When Kids Are Hyper, You Spend A Lot Of Time Outside

When my kids were little, they were kind of wild. They pretty much popped out of the womb that way. Come to think of it, they haven’t changed much.

When Kids Are Hyper, You Spend A Lot Of Time Outside | TheFurFiles

I blame this propensity for barbarousness on my ADHD husband – he was on Ritalin when he was younger. It doesn’t matter that I should classify myself under the same heading.

Because of him (and marginally because of me), my kids were the ones climbing to the top of the swing set, forget the swinging. They were the ones running and squealing through the mall, and I don’t mean after we’d been there for an hour. I mean right from the get-go. They were the ones jumping out of the stroller or the wagon because “sitting” was not part of their vocabulary. They were the ones making snow forts in the dead of winter – didn’t matter how cold it was – because I (their mother, who was always outside with them, BTW) couldn’t take being cooped up in the house for an entire day with three such rabble-rousers. They were the ones that the checkout ladies at the library dubbed “the loudest human beings on the face of the planet” and then proceeded to ban us from coming in there – for at least a week until they forgot and then the whole sequence started all over again. That was the way it went for many years. “You can’t come in.” We went in. “You can’t come in.” We went in. Why the library had to put the children’s section right next to the senior’s quiet reading corner, I’ll never know.

I have so many examples of my kids’ crazy behaviour, the stories seem endless. Why, we were just reminiscing about one particular incident yesterday. This is a good one.

It was the day of my cousin’s wedding. The kids were pretty little still – four, three and one maybe. They were used to running around (outside mostly) like wild animals, because that is just how we lived. “Footloose, fancy-free, and often without pants” is probably a good description.

Now, the trouble with weddings is twofold – one, you are usually expected to dress up, and two, you are also expected to sit quietly in a church for an extended period of time, neither of which my family was very good at. They still aren’t.

We started with the clothes. You think kids, they’ll wear whatever you put on them. Not mine. And it’s not like I had them in miniature suits and dresses or anything.
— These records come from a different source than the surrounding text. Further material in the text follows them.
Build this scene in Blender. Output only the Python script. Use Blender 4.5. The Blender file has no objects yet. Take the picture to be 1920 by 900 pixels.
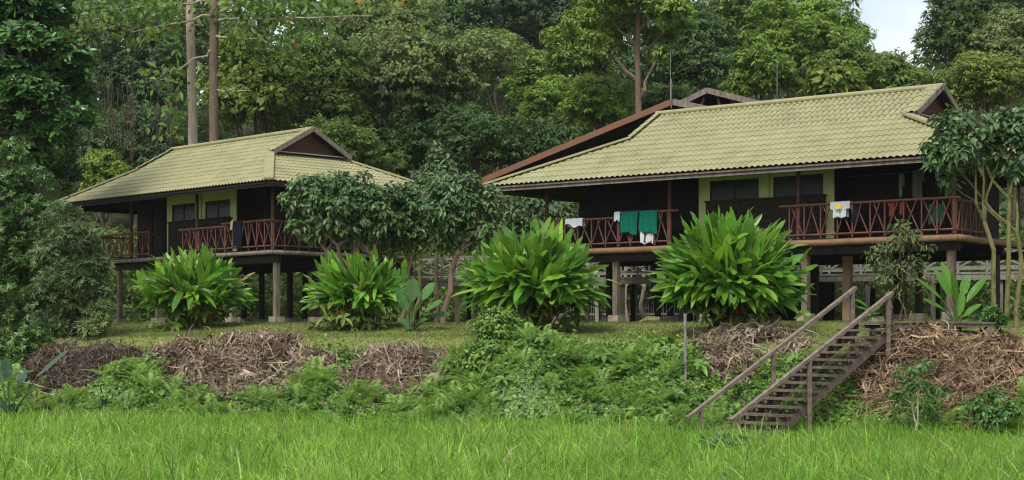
import bpy, math, random
import numpy as np
from math import radians as R, sin, cos, pi, sqrt, atan2
rng = np.random.default_rng(7)
random.seed(7)
scene = bpy.context.scene
col = scene.collection

# ------------------------------------------------------------------ camera, sky, sun, exposure
FPX, HZ, CZ = 3100.0, 630.0, 2.3          # focal length in photo pixels, horizon row, eye height
cam_d = bpy.data.cameras.new('camera'); cam = bpy.data.objects.new('camera', cam_d); col.objects.link(cam)
cam.location = (0, 0, CZ); cam.rotation_euler = (R(90), 0, 0)
cam_d.sensor_width = 36; cam_d.lens = FPX/1920*36; cam_d.shift_y = (HZ-450)/1920
cam_d.clip_start = 0.5; cam_d.clip_end = 3000
scene.camera = cam
SUN_EL, SUN_AZ = 50, 203                   # degrees; azimuth clockwise from +Y
w = bpy.data.worlds.new("World"); scene.world = w; w.use_nodes = True
nt = w.node_tree; bg = nt.nodes['Background']
sky = nt.nodes.new('ShaderNodeTexSky'); sky.sky_type = 'NISHITA'; sky.sun_disc = False
sky.sun_elevation = R(SUN_EL); sky.sun_rotation = R(SUN_AZ); sky.air_density = 1.2; sky.dust_density = 2.5
tc = nt.nodes.new('ShaderNodeTexCoord'); mp = nt.nodes.new('ShaderNodeMapping'); mp.inputs['Scale'].default_value = (1, 1, 2.2)
nz = nt.nodes.new('ShaderNodeTexNoise'); nz.inputs['Scale'].default_value = 2.6; nz.inputs['Detail'].default_value = 6; nz.inputs['Roughness'].default_value = .55
cr = nt.nodes.new('ShaderNodeValToRGB'); cr.color_ramp.elements[0].position = .38; cr.color_ramp.elements[1].position = .70
mx = nt.nodes.new('ShaderNodeMix'); mx.data_type = 'RGBA'; mx.inputs[7].default_value = (10.2, 10.1, 10.0, 1)
nt.links.new(tc.outputs['Generated'], mp.inputs[0]); nt.links.new(mp.outputs[0], nz.inputs['Vector'])
nt.links.new(nz.outputs['Fac'], cr.inputs[0]); nt.links.new(cr.outputs[0], mx.inputs[0])
nt.links.new(sky.outputs[0], mx.inputs[6]); nt.links.new(mx.outputs[2], bg.inputs['Color'])
bg.inputs['Strength'].default_value = 0.085
sun_d = bpy.data.lights.new('sun', 'SUN'); sun_d.energy = 2.3; sun_d.angle = R(22); sun_d.color = (1, .96, .9)
sun = bpy.data.objects.new('sun', sun_d); col.objects.link(sun)
sun.rotation_euler = (R(90-SUN_EL), 0, R(180-SUN_AZ))
sun.location = (-10, -10, 60)
scene.view_settings.view_transform = 'Standard'; scene.view_settings.look = 'None'
scene.view_settings.exposure = 0.85; scene.view_settings.gamma = 1; scene.view_settings.use_curve_mapping = False
scene.render.engine = 'CYCLES'
scene.cycles.max_bounces = 6; scene.cycles.diffuse_bounces = 3; scene.cycles.glossy_bounces = 2
scene.cycles.transmission_bounces = 3; scene.cycles.transparent_max_bounces = 4; scene.cycles.use_denoising = True; scene.cycles.filter_width = 1.15

# ------------------------------------------------------------------ helpers
def pt(px, py, Y):
    return np.array([(px-960)/FPX*Y, Y, CZ+(HZ-py)/FPX*Y])
def px2x(px, Y): return (px-960)/FPX*Y
def nrm(v):
    v = np.asarray(v, float); return v/np.maximum(np.linalg.norm(v, axis=-1, keepdims=True), 1e-9)
def lattice(seed):
    r = np.random.default_rng(seed); return r.random((64, 64))
LAT = [lattice(s) for s in range(8)]
def vn(x, y, s=1.0, k=0):
    x = np.asarray(x, float)*s+31.7*k+500; y = np.asarray(y, float)*s+17.3*k+500
    xi = np.floor(x).astype(int); yi = np.floor(y).astype(int); fx = x-xi; fy = y-yi
    fx = fx*fx*(3-2*fx); fy = fy*fy*(3-2*fy); L = LAT[k % 8]
    a = L[xi % 64, yi % 64]; b = L[(xi+1) % 64, yi % 64]; c = L[xi % 64, (yi+1) % 64]; d = L[(xi+1) % 64, (yi+1) % 64]
    return (a*(1-fx)+b*fx)*(1-fy)+(c*(1-fx)+d*fx)*fy
def ss(t): t = np.clip(t, 0, 1); return t*t*(3-2*t)
def foot(x): return 39.6-.404*np.clip(x, -40, 30)
def gz(x, y):
    x = np.asarray(x, float); y = np.asarray(y, float)
    d = y-foot(x)
    z = 2.25*ss(d/4.8)+.45*ss((d-4)/7)
    z = z+.10*(vn(x, y, .35, 1)-.5)*ss((d-1)/2)*(1-ss((d-9)/3))
    z = z+.06*(vn(x, y, .5, 2)-.5)
    hill = np.clip(y-80, 0, 400)
    z = z+np.minimum(hill*.30, 25)*(1+.25*(vn(x, y, .03, 3)-.5))
    return z

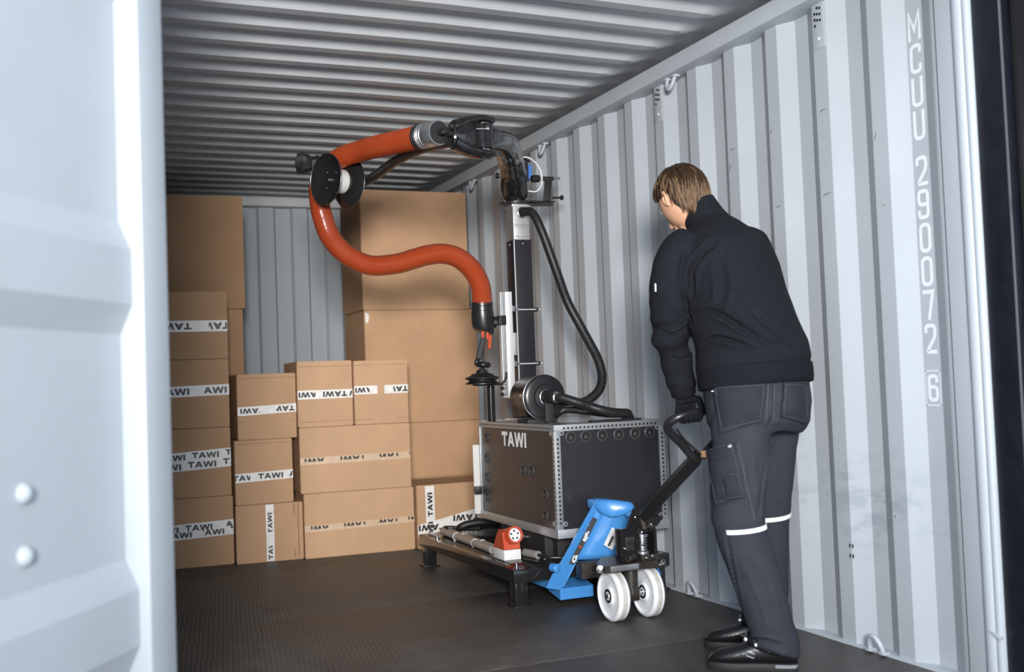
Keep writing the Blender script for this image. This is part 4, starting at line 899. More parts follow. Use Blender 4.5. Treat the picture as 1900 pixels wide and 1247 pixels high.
for x_ in (1.826, 1.982):
    hw = 0.026; wp = [(-hw, 0.034), (-hw+0.002, 0.036), (-hw+0.008, 0.040), (-hw+0.012, 0.060), (-hw+0.008, 0.080), (-hw, 0.086), (-hw+0.002, 0.094), (-hw+0.009, 0.100), (hw-0.009, 0.100), (hw-0.002, 0.094), (hw, 0.086), (hw-0.008, 0.080), (hw-0.012, 0.060), (hw-0.008, 0.040), (hw-0.002, 0.036), (hw, 0.034)]
    wh = MB().lathe((x_, 3.780, 0.100), (1, -0.0, 0), wp, 56).build('steering_wheel', 'wheel_white', PT)
    MB().lathe((x_, 3.780, 0.100), (1, 0, 0), [(-0.010, 0.0993), (-0.0098, 0.1004), (0.0098, 0.1004), (0.010, 0.0993)], 56, False).build('worn_tread', 'tread_worn', wh)
    for s in (-1, 1):
        MB().lathe((x_+s*0.020, 3.780, 0.100), (s, 0, 0), [(0, 0.028), (0.006, 0.028), (0.0075, 0.022), (0.005, 0.014)], 24).build('bearing', 'black_satin', wh)
        MB().lathe((x_+s*0.020, 3.780, 0.100), (s, 0, 0), [(0, 0.010), (0.010, 0.010), (0.012, 0.006)], 14).build('axle_end', 'steel', wh)
# pump block, lever plates, spring
pb = MB().bx(1.850, 1.94, 3.752, 3.80, 0.232, 0.360, 0.008).build('pump_block', 'black_gloss', PT)
MB().prism([(1.850, 3.745, 0.235), (1.918, 3.735, 0.235), (1.918, 3.735, 0.34), (1.955, 3.735, 0.43), (1.912, 3.735, 0.44), (1.880, 3.74, 0.365), (1.850, 3.745, 0.362)], (0, 0.012, 0)).build('lever_plate', 'black_gloss', PT)
MB().prism([(1.995, 3.735, 0.235), (2.008, 3.735, 0.235), (2.008, 3.735, 0.345), (1.995, 3.735, 0.38)], (0, 0.08, 0)).build('lever_plate', 'black_gloss', PT)
MB().bx(1.92, 2.0, 3.80, 3.815, 0.235, 0.37, 0.004).build('back_plate', 'black_satin', PT)
MB().bx(1.865, 1.905, 3.7335, 3.738, 0.275, 0.33, 0.003).build('window_plate', 'brown_steel', pb)
sp_ = []
for i in range(6*16+1):
    a = 2*PI*i/16; sp_.append(V((1.950+0.021*math.cos(a), 3.752+0.021*math.sin(a), 0.268+0.056*i/(6*16))))
sg = MB().tube(sp_, 0.0034, 8).build('spring', 'steel', PT)
MB().lathe((1.950, 3.752, 0.322), (0, 0, 1), [(0, 0.024), (0.003, 0.027), (0.014, 0.027), (0.017, 0.022), (0.018, 0.010), (0.024, 0.008)], 28).build('spring_cap', 'steel', sg)
MB().cyl((1.950, 3.752, 0.25), (1.950, 3.752, 0.325), 0.013, n=16).build('piston_rod', 'zinc', sg)
MB().lathe((1.950, 3.752, 0.258), (0, 0, 1), [(0, 0.026), (0.008, 0.026), (0.011, 0.018)], 24).build('spring_seat', 'zinc', sg)
MB().bx(1.925, 2.005, 3.715, 3.75, 0.230, 0.258, 0.004).build('valve_body', 'brown_steel', PT)
for x_, z_ in ((1.945, 0.245), (1.972, 0.250)): MB().ell((x_, 3.713, z_), ((0.006, 0, 0), (0, 0.005, 0), (0, 0, 0.006)), 10, 8).build('screw', 'steel', PT)
MB().cyl((1.860, 3.715, 0.248), (1.90, 3.74, 0.250), 0.015, n=18, bev=0.003).build('hydraulic_plug', 'brown_steel', PT)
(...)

For the boys, it was a pair of pants and some clean t-shirts, if I recall correctly.

We managed to get to the church on time, which was also very difficult for us. Three little ones and a Jamaican husband – seriously, that’s a recipe for lateness. So there we were, sitting in the back, the boys fidgeting almost immediately, my daughter zooming back and forth across the pew. She was walking by nine months. By one, she could run.

And it was a Catholic wedding. You know how those go – long. I think we lasted about fifteen minutes (which was a miracle in and of itself) when my oldest starting karate chopping his brother, and Tess started hissing like a rabid fox for no apparent reason. “Shhhh, you guys. Watch up at the front. See cousin Karen in her pretty dress.” As if.

I’d also brought games and food and little toys. I’m a smart mother. Unfortunately for me, my children are about running and jumping, not playing checkers or colouring. You can imagine that car rides were a nightmare. They still are. If we travel, it’s usually at night, like bandits.

Anyway, long story short, at the wedding, we ended up on the lawn outside, the boys climbing the trees, my daughter jumping off a big rock. Basically, we were waiting for the ceremony to be over so we could go to the reception and wait outside again until it was time to go home.

With the kids playing, my husband and I tried to watch in the church door, to catch a glimpse of what was going on – so we could at least say we were there – which is why we didn’t quite see that our oldest son had taken off all his clothes and thrown them in the bushes. He was a fast little devil.

And just as he was sprinting across the grass, naked as the day he was born – his “nice” clothes shoved behind some forsythia – the people started coming out. “Oh my God. Get him,” I yelled to my husband. Too late. The guests had spied my little streaker.

Luckily, we managed to wrestle him down before the newlyweds emerged. Most everyone else saw him though. And of course, my cousin heard about it.

That’s pretty much it. People laughed, which was good. And now I have something that will make a really great mother-of-the-groom speech for when my son gets married himself.

You see how things work? What goes around eventually comes back to embarrass the hell out of you another day.

You can say you heard it here first.